Claims that the UK government is cutting funding for higher education are “not factually accurate” and gloomy media coverage is damaging the sector’s reputation overseas, according to the president of Universities UK.
Steve Smith, vice-chancellor of the University of Exeter, told an audience of international higher education leaders at the Going Global conference in Hong Kong last week that the reality of the government’s funding changes in England was “rather different to the headlines”.
He also countered suggestions that fees for overseas students would triple and described the UK as still being “welcoming” to international students despite visa restrictions.
Professor Smith’s message on funding echoed that from David Willetts, the universities and science minister, who told the conference: “We expect universities to get the same amount of cash, if not more than they have received up to now.”

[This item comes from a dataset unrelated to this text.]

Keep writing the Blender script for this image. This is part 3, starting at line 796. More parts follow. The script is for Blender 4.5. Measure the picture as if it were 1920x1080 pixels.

Both were therefore arguing there would be more money in the system, international fees would not be tripled (although the contrast with David Cameron’s assertion in China last year that international fees would actually be reduced to bring them in line with domestic fees was noted by the anoraks) and international students would continue to be extremely welcome in the UK (although this is somewhat at odds with the Government’s proposed Tier 4 visa changes). Willetts said he was embarrassed by small number of UK students going abroad and says Government was trying to help with this (but it was far from clear how this help would be offered). Steve Smith meanwhile added that the revised visa proposals which would be published soon would be good news for universities and international students. We’ll see.

World education may or may not be the new powerhouse but the challenges in some parts of the globe remain huge and in other areas the difficulties are self-imposed. Overall though there seems to be a strong degree of consensus that the future of HE is global.